Struggling thus on life intent.
Against a cruel environment.
It triumphs at last, in one narrow space,
And comes to itself in a dwarfish race.
That, fair of form, of stature erect,
Stands on earth as the giant’s elect,
Is called in our speech the son of man,
Outcome and crown of the spirit’s plan.
From iron slumber, from dreaming set free,
Now marvels the spirit who he may be.
Looks on himself with wondering gaze,
Measures his limbs in dim amaze,
Longs in terror once more to be hid
In nature’s slumber, of sentience rid.
But nay, his freedom is won for aye,
No more in nature’s peace may he lie;
In the vast dark world that is all his own,
He wanders his life’s narrow path alone.
Yes, he even fears, in his visions dim,
That the giant himself may be wroth with him.
And like Saturn of old, in godlike scorn,
Devour his children scarcely born;
Know not that he himself is the Sprite
That longingly toiled in the world’s dark night;
Peoples the void with the ghosts of his fear.
Yet could he say, the Giant’s peer: —
I am the God who nature’s bosom fills,
I am the life that in her heart’s blood thrills.[4]
From the first quiver of her mystic power.
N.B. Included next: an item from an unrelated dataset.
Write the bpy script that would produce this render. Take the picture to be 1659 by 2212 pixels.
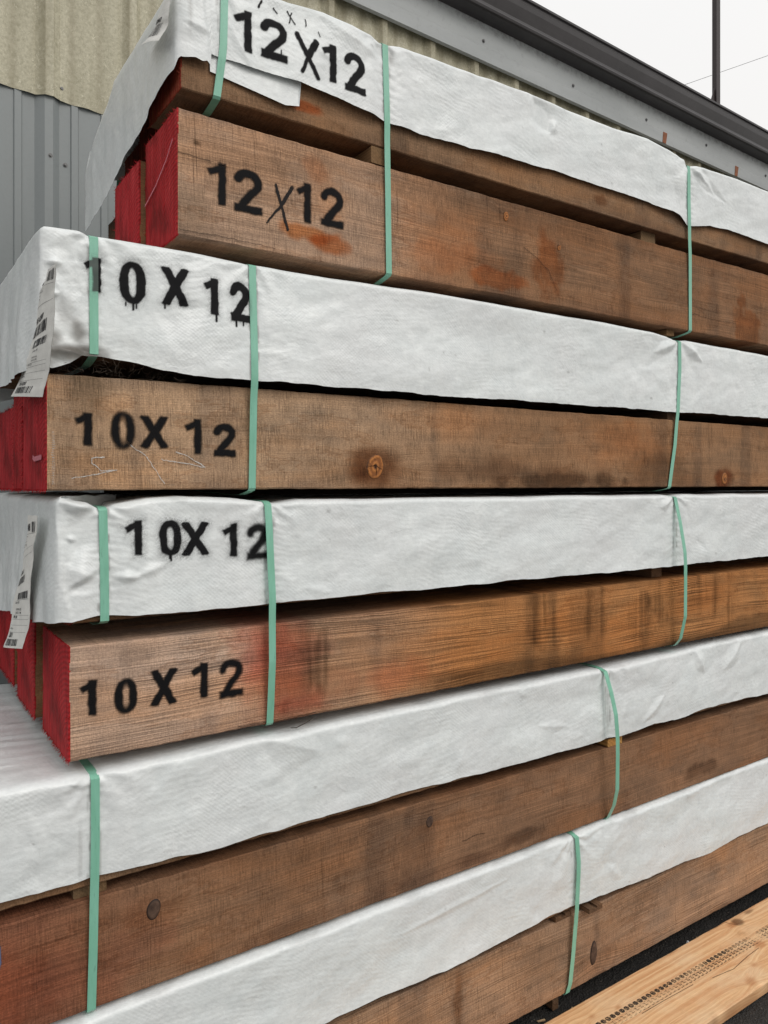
import bpy, math, random
import numpy as np
for o in list(bpy.data.objects): bpy.data.objects.remove(o, do_unlink=True)
R = math.radians
random.seed(7); rng = np.random.default_rng(11)
scn = bpy.context.scene
COL = scn.collection

# ------------------------------------------------------------------ camera
cd = bpy.data.cameras.new('camera'); cam = bpy.data.objects.new('camera', cd); COL.objects.link(cam)
cam.location = (-0.3665, -1.7815, 1.79); cam.rotation_euler = (R(90), 0, -R(34.16))
cd.sensor_fit = 'VERTICAL'; cd.sensor_height = 36; cd.lens = 36*1638/2212; cd.shift_y = -61/2212
cd.clip_start = .05; cd.clip_end = 500
scn.camera = cam
# ------------------------------------------------------------------ sky (overcast) and soft sun
w = bpy.data.worlds.new('World'); scn.world = w; w.use_nodes = True
nt = w.node_tree; nt.nodes.clear(); N = nt.nodes.new; L = nt.links.new
SUN_EL, SUN_ROT = R(42), R(162)
sky = N('ShaderNodeTexSky'); sky.sky_type = 'NISHITA'; sky.sun_disc = False
sky.sun_elevation = SUN_EL; sky.sun_rotation = SUN_ROT; sky.dust_density = 4; sky.air_density = 1.5
tc = N('ShaderNodeTexCoord'); sp = N('ShaderNodeSeparateXYZ'); L(tc.outputs['Generated'], sp.inputs[0])
rmp = N('ShaderNodeValToRGB'); L(sp.outputs[2], rmp.inputs[0])      # cloud deck: brighter overhead
e = rmp.color_ramp.elements
e[0].position = 0; e[0].color = (.60, .60, .595, 1)
e[1].position = 1; e[1].color = (1.0, 1.0, 1.0, 1)
m_ = e.new(.35); m_.color = (.905, .885, .86, 1)
ns = N('ShaderNodeTexNoise'); ns.inputs['Scale'].default_value = 2.2; ns.inputs['Detail'].default_value = 4; L(tc.outputs['Generated'], ns.inputs['Vector'])
nr = N('ShaderNodeMapRange'); nr.inputs['To Min'].default_value = .95; nr.inputs['To Max'].default_value = 1.05; L(ns.outputs[0], nr.inputs[0])
mu = N('ShaderNodeVectorMath'); mu.operation = 'SCALE'; L(rmp.outputs[0], mu.inputs[0]); L(nr.outputs[0], mu.inputs['Scale'])
b1 = N('ShaderNodeBackground'); L(mu.outputs[0], b1.inputs[0]); b1.inputs[1].default_value = 1.0
b2 = N('ShaderNodeBackground'); L(sky.outputs[0], b2.inputs[0]); b2.inputs[1].default_value = .012
ad = N('ShaderNodeAddShader'); L(b1.outputs[0], ad.inputs[0]); L(b2.outputs[0], ad.inputs[1])
ow = N('ShaderNodeOutputWorld'); L(ad.outputs[0], ow.inputs[0])
sd = bpy.data.lights.new('sun', 'SUN'); sd.energy = .92; sd.angle = R(30); sd.color = (1, .97, .93)
so = bpy.data.objects.new('sun', sd); COL.objects.link(so); so.rotation_euler = (R(48), 0, R(18)); so.location = (0, 0, 12)
scn.view_settings.view_transform = 'Standard'; scn.view_settings.look = 'None'
scn.view_settings.exposure = 0.0; scn.view_settings.gamma = 1

# ------------------------------------------------------------------ helpers
def tag(o, label=None, cat=None, group=None, kind=None):
    if label: o['label'] = label
    if cat: o['category'] = cat
    if group: o['group'] = group
    if kind: o['kind'] = kind
    return o
def empty(name, loc=(0, 0, 0), rz=0):
    o = bpy.data.objects.new(name, None); COL.objects.link(o); o.location = loc; o.rotation_euler[2] = rz
    o.empty_display_size = .1
    return o
def mesh_obj(name, V, F, mats, parent=None, smooth=False, attrs=None, fmat=None):
    me = bpy.data.meshes.new(name); V = np.asarray(V, dtype=np.float64)
    me.from_pydata(V.tolist() if V.size < 9000 else V, [], F if isinstance(F, list) else F.tolist())
    if not isinstance(mats, (list, tuple)): mats = [mats]
    for m in mats: me.materials.append(m)
    if fmat is not None: me.polygons.foreach_set('material_index', np.asarray(fmat, dtype=np.int32))
    if smooth: me.polygons.foreach_set('use_smooth', np.ones(len(me.polygons), dtype=bool))
    if attrs:
        for k, a in attrs.items():
            a = np.asarray(a, dtype=np.float32)
            if a.ndim == 1:
                at = me.attributes.new(k, 'FLOAT', 'POINT'); at.data.foreach_set('value', a)
            else:
                at = me.attributes.new(k, 'FLOAT_COLOR', 'POINT')
                if a.shape[1] == 3: a = np.concatenate([a, np.ones((len(a), 1), np.float32)], 1)
                at.data.foreach_set('color', a.ravel())
    me.update()
    o = bpy.data.objects.new(name, me); COL.objects.link(o)
    if parent: o.parent = parent
    return o
def gridF(nr, nc, closed=False):
    i = np.arange(nr-1)[:, None]; j = np.arange(nc if closed else nc-1)[None, :]; j2 = (j+1) % nc
    a = i*nc+j; b = i*nc+j2; c = (i+1)*nc+j2; d = (i+1)*nc+j
    return np.stack([a, b, c, d], -1).reshape(-1, 4)
class MB:
    """collects shapes into one mesh"""
    def __init__(s): s.v = []; s.f = []; s.n = 0
    def add(s, V, F):
        V = np.asarray(V, float); s.v.append(V); s.f += [[int(q)+s.n for q in f] for f in F]; s.n += len(V)
    def box(s, a, b, ch=0):
        x0, y0, z0 = a; x1, y1, z1 = b
        if ch:                               # chamfered box: long edges along x cut
            P = [(y0+ch, z0), (y1-ch, z0), (y1, z0+ch), (y1, z1-ch), (y1-ch, z1), (y0+ch, z1), (y0, z1-ch), (y0, z0+ch)]
            s.prism(P, x0, x1); return
        V = [(x, y, z) for x in (x0, x1) for y in (y0, y1) for z in (z0, z1)]
        s.add(V, [(0, 1, 3, 2), (4, 6, 7, 5), (0, 4, 5, 1), (2, 3, 7, 6), (0, 2, 6, 4), (1, 5, 7, 3)])
    def prism(s, P, x0, x1):                 # polygon in (y,z) swept along x
        n = len(P); V = [(x0, y, z) for y, z in P]+[(x1, y, z) for y, z in P]
        F = [(i, (i+1) % n, n+(i+1) % n, n+i) for i in range(n)]+[tuple(range(n))[::-1], tuple(range(n, 2*n))]
        s.add(V, F)
    def tube(s, pts, rad, seg=6):
        pts = [np.array(p, float) for p in pts]; rr = rad if hasattr(rad, '__len__') else [rad]*len(pts); V = []
        for i, p in enumerate(pts):
            t = pts[min(i+1, len(pts)-1)]-pts[max(i-1, 0)]; t = t/(np.linalg.norm(t)+1e-9)
            u = np.cross(t, (0, 0, 1)) if abs(t[2]) < .9 else np.cross(t, (1, 0, 0)); u /= np.linalg.norm(u); v = np.cross(t, u)
            V += [p+rr[i]*(math.cos(a)*u+math.sin(a)*v) for a in np.linspace(0, 2*math.pi, seg, endpoint=False)]
        F = gridF(len(pts), seg, True).tolist()+[list(range(seg))[::-1], list(range((len(pts)-1)*seg, len(pts)*seg))]
        s.add(V, F)
    def build(s, name, mat, parent=None, smooth=False):
        return mesh_obj(name, np.concatenate(s.v), s.f, mat, parent, smooth)
def _h(i, j, seed):
    a = (i*374761393+j*668265263+seed*974634777) & 0xffffffff
    a = ((a ^ (a >> 13))*1274126177) & 0xffffffff; a ^= a >> 16
    return (a & 0xffff)/65535.0
def vn(x, y, seed=0):
    x, y = np.broadcast_arrays(np.asarray(x, float), np.asarray(y, float))
    i = np.floor(x).astype(np.int64); j = np.floor(y).astype(np.int64); u = x-i; v = y-j
    u = u*u*u*(u*(6*u-15)+10); v = v*v*v*(v*(6*v-15)+10)
    a = _h(i, j, seed); b = _h(i+1, j, seed); c = _h(i, j+1, seed); d = _h(i+1, j+1, seed)
    return (a*(1-u)+b*u)*(1-v)+(c*(1-u)+d*u)*v*1.0
def fbm(x, y, seed=0, o=3):                  # about -1..1
    t = 0; a = 1; s = 0
    for k in range(o): t = t+a*(vn(x, y, seed+k*17)*2-1); s += a; a *= .5; x = x*2.03+5.1; y = y*2.03+3.7
    return t/s*1.4
def sst(a, b, x): t = np.clip((x-a)/(b-a), 0, 1); return t*t*(3-2*t)
def poly(P):
    P = sorted(P); X = [p[0] for p in P]; Y = [p[1] for p in P]
    return lambda x: np.interp(x, X, Y)
def segd(x, z, a, b):
    ax, az = a; dx, dz = b[0]-ax, b[1]-az; t = np.clip(((x-ax)*dx+(z-az)*dz)/(dx*dx+dz*dz+1e-12), 0, 1)
    return np.hypot(x-ax-t*dx, z-az-t*dz)

# ------------------------------------------------------------------ materials
class MT:
    def __init__(s, name):
        s.m = bpy.data.materials.new(name); s.m.use_nodes = True; s.t = s.m.node_tree; s.n = s.t.nodes; s.n.clear()
        s.out = s.new('OutputMaterial'); s.p = s.new('BsdfPrincipled'); s.link(s.p.outputs[0], s.out.inputs[0])
    def new(s, k, **kw):
        n = s.n.new('ShaderNode'+k)
        for a, b in kw.items(): setattr(n, a, b)
        return n
    def link(s, a, b): s.t.links.new(a, b)
    def _in(s, sock, v):
        if hasattr(v, 'is_linked') or isinstance(v, bpy.types.NodeSocket): s.link(v, sock)
        else: sock.default_value = v
    def math(s, op, a, b=0.0, c=0.0, clamp=False):
        n = s.new('Math', operation=op, use_clamp=clamp)
        for i, v in enumerate((a, b, c)): s._in(n.inputs[i], v)
        return n.outputs[0]
    def mix(s, f, a, b, bt='MIX'):
        n = s.new('Mix', data_type='RGBA', blend_type=bt)
        s._in(n.inputs[0], f)
        for k, v in ((6, a), (7, b)):
            if isinstance(v, tuple) and len(v) == 3: v = (*v, 1)
            s._in(n.inputs[k], v)
        return n.outputs[2]
    def obj(s): return s.new('TexCoord').outputs['Object']
    def xyz(s, v): n = s.new('SeparateXYZ'); s.link(v, n.inputs[0]); return n.outputs
    def comb(s, x, y, z=0.0):
        n = s.new('CombineXYZ')
        for i, v in enumerate((x, y, z)): s._in(n.inputs[i], v)
        return n.outputs[0]
    def scl(s, v, sc): n = s.new('VectorMath', operation='MULTIPLY'); s.link(v, n.inputs[0]); n.inputs[1].default_value = sc; return n.outputs[0]
    def noise(s, v, scale=1, detail=3, rough=.55, dist=0.0):
        n = s.new('TexNoise'); s.link(v, n.inputs['Vector']); n.inputs['Scale'].default_value = scale
        n.inputs['Detail'].default_value = detail; n.inputs['Roughness'].default_value = rough; n.inputs['Distortion'].default_value = dist
        return n.outputs[0]
    def mr(s, v, a, b, c=0.0, d=1.0, smooth=False):
        n = s.new('MapRange'); n.clamp = True
        if smooth: n.interpolation_type = 'SMOOTHSTEP'
        s._in(n.inputs[0], v)
        for i, q in enumerate((a, b, c, d)): n.inputs[i+1].default_value = q
        return n.outputs[0]
    def attr(s, name, col=False): n = s.new('Attribute', attribute_name=name); return n.outputs['Color' if col else 'Fac']
    def bump(s, h, dist=.001, st=1.0, prev=None):
        n = s.new('Bump'); n.inputs['Strength'].default_value = st; n.inputs['Distance'].default_value = dist; s.link(h, n.inputs['Height'])
        if prev: s.link(prev, n.inputs['Normal'])
        return n.outputs[0]
    def fin(s, col=None, rough=.6, normal=None, metal=0.0, spec=.5):
        if col is not None: s._in(s.p.inputs['Base Color'], (*col, 1) if isinstance(col, tuple) and len(col) == 3 else col)
        s._in(s.p.inputs['Roughness'], rough); s.p.inputs['Metallic'].default_value = metal
        s.p.inputs['Specular IOR Level'].default_value = spec
        if normal: s.link(normal, s.p.inputs['Normal'])
        return s.m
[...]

Until of life there came that primal hour,
When force new form and body power assumed.
And flowers the beauty showed that lay entombed, —
Yes, now, wherever light, as dawn begins,
A new created world from chaos wins, —
And in the thousand eyes that, from the sky,
Show night and day the heavenly mystery, —
Onwards, to where, in thought’s eternal truth
Nature’s deep self rewords itself in truth, —
There stirs one might, one pulse-beat all sufficing,
All power retaining, aye, — and sacrificing.”

Notes edit

  1. That is, freely translated: —
    “Notice: The late metaphysic is dead without heirs, and to-morrow
    All the things in themselves shall under the hammer be sold.”
  2. “Steckt zwar ein Riesengeist darinnen,
    Ist aber versteinert mit seinen Sinnen.”
  3. “In todten und lebendigen Dingen
    Thut nach Bewusstseyn mächtig ringen.”
  4. “lch bin der Gott der sie im Busen trägt,
    Der Geist der sich in allem bewegt.”